[Rows from a 3D scene dataset]
START
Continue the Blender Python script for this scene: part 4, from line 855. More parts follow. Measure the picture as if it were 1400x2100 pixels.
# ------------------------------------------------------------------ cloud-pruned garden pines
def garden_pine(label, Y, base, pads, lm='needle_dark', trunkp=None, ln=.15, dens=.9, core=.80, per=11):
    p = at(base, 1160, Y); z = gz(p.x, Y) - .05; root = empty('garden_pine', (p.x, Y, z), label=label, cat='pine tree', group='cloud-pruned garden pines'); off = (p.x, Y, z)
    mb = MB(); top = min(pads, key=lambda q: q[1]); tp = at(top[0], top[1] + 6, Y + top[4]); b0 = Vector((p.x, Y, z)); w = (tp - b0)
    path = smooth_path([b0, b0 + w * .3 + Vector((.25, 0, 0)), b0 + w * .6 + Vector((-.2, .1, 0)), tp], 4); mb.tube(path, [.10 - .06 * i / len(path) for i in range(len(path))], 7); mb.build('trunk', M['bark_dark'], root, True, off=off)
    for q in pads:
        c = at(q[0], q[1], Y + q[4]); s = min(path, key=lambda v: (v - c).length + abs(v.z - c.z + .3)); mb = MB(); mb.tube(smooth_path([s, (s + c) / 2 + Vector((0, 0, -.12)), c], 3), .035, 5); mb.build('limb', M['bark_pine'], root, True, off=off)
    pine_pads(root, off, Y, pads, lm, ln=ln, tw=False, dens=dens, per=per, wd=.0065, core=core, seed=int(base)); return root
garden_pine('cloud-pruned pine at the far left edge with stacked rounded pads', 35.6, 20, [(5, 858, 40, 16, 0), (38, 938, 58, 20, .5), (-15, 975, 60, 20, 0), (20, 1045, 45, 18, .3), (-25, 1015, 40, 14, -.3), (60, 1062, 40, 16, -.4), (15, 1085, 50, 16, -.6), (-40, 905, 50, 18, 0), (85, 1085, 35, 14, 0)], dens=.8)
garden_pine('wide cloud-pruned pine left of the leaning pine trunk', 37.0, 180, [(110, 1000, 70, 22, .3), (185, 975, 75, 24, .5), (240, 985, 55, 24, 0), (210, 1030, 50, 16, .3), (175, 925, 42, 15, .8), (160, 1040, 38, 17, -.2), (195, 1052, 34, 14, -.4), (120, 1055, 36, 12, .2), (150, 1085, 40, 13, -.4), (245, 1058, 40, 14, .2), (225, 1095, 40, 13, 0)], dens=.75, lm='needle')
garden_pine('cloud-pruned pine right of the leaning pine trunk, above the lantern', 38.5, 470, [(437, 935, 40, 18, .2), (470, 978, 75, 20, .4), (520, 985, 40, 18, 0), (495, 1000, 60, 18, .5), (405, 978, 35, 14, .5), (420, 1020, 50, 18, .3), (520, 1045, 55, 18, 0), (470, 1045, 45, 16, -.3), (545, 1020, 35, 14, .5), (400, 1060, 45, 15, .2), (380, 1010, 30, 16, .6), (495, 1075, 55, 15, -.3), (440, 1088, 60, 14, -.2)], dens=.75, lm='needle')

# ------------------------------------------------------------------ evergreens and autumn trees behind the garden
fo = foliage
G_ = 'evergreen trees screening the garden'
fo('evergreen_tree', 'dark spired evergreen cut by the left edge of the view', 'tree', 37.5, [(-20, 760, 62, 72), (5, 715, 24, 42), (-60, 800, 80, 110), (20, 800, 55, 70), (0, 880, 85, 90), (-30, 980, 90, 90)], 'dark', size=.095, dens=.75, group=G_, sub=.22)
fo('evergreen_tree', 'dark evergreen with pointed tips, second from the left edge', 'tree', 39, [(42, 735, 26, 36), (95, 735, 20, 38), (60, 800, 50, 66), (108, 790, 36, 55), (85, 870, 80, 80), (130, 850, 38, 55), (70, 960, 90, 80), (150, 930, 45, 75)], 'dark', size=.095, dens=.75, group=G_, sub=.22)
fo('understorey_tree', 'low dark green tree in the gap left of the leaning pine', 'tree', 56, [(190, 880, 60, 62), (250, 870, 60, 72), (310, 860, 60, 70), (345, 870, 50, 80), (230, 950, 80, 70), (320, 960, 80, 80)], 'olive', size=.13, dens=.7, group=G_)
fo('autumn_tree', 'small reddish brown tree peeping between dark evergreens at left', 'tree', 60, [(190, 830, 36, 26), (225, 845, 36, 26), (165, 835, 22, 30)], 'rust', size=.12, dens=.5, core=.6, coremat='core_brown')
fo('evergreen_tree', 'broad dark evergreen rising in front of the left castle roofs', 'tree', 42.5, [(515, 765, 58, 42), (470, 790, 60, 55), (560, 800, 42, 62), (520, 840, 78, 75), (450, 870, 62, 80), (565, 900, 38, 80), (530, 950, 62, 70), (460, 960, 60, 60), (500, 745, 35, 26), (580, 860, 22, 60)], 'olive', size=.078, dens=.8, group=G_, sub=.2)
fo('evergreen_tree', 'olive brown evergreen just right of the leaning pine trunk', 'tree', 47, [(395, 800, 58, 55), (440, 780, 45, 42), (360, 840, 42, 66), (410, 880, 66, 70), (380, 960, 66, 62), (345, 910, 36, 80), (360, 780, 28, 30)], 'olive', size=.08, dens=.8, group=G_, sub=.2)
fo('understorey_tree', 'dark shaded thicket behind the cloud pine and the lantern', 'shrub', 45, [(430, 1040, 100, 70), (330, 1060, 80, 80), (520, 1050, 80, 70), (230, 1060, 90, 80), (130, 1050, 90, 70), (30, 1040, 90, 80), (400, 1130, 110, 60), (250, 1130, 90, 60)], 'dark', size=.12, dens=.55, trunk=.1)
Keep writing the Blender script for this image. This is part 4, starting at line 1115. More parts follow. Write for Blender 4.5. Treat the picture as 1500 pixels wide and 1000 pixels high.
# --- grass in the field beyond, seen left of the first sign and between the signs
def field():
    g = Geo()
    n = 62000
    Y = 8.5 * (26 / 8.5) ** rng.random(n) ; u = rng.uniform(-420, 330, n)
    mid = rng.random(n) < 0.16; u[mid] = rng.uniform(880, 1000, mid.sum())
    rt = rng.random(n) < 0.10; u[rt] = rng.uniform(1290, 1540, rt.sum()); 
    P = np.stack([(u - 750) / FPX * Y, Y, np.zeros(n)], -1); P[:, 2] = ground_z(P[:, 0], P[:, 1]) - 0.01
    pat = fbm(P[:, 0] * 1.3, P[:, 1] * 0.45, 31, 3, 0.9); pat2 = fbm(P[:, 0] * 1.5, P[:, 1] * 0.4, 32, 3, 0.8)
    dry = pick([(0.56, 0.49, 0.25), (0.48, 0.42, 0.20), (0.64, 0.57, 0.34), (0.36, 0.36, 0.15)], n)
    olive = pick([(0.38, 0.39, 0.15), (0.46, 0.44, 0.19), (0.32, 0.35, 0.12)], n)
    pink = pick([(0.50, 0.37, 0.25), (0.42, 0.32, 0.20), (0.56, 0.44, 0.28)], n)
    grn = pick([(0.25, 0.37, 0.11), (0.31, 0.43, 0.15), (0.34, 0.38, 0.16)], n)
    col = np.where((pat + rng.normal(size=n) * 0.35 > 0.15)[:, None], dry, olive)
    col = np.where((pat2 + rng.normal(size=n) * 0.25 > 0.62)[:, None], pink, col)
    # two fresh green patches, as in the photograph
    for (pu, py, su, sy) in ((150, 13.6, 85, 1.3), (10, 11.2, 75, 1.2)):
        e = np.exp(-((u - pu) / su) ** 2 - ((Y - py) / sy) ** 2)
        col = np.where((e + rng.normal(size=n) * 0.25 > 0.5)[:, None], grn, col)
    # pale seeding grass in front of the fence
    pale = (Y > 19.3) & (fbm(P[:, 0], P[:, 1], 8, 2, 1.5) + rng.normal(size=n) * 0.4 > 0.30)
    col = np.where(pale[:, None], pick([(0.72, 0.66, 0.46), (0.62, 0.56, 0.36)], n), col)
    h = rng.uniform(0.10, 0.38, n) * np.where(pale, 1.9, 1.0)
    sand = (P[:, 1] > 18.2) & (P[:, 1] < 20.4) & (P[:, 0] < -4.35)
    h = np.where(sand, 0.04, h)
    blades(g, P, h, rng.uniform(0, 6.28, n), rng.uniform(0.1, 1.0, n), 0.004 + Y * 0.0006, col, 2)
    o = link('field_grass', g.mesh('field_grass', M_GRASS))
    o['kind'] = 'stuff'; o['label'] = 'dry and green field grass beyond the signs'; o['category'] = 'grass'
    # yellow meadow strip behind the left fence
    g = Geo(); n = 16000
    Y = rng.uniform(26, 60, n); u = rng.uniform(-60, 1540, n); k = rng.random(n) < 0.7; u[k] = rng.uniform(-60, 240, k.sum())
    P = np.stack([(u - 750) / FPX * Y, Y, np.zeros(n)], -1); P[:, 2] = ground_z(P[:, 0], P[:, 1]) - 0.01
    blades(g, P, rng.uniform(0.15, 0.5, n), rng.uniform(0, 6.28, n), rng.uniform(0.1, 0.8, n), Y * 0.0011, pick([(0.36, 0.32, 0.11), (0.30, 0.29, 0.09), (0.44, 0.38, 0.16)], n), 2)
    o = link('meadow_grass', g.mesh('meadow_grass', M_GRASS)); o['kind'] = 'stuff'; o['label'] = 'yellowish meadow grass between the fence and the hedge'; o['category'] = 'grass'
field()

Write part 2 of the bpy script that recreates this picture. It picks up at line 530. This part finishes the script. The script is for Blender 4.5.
END
YOUR GOAL => Retype, exactly and in full, the lines above from the one containing "seed=int(base)); return root" through the one containing "garden_pine('cloud-pruned pine right".

OUTPUT BELOW =>
    pine_pads(root, off, Y, pads, lm, ln=ln, tw=False, dens=dens, per=per, wd=.0065, core=core, seed=int(base)); return root
garden_pine('cloud-pruned pine at the far left edge with stacked rounded pads', 35.6, 20, [(5, 858, 40, 16, 0), (38, 938, 58, 20, .5), (-15, 975, 60, 20, 0), (20, 1045, 45, 18, .3), (-25, 1015, 40, 14, -.3), (60, 1062, 40, 16, -.4), (15, 1085, 50, 16, -.6), (-40, 905, 50, 18, 0), (85, 1085, 35, 14, 0)], dens=.8)
garden_pine('wide cloud-pruned pine left of the leaning pine trunk', 37.0, 180, [(110, 1000, 70, 22, .3), (185, 975, 75, 24, .5), (240, 985, 55, 24, 0), (210, 1030, 50, 16, .3), (175, 925, 42, 15, .8), (160, 1040, 38, 17, -.2), (195, 1052, 34, 14, -.4), (120, 1055, 36, 12, .2), (150, 1085, 40, 13, -.4), (245, 1058, 40, 14, .2), (225, 1095, 40, 13, 0)], dens=.75, lm='needle')
garden_pine('cloud-pruned pine right of the leaning pine trunk, above the lantern', 38.5, 470, [(437, 935, 40, 18, .2), (470, 978, 75, 20, .4), (520, 985, 40, 18, 0), (495, 1000, 60, 18, .5), (405, 978, 35, 14, .5), (420, 1020, 50, 18, .3), (520, 1045, 55, 18, 0), (470, 1045, 45, 16, -.3), (545, 1020, 35, 14, .5), (400, 1060, 45, 15, .2), (380, 1010, 30, 16, .6), (495, 1075, 55, 15, -.3), (440, 1088, 60, 14, -.2)], dens=.75, lm='needle')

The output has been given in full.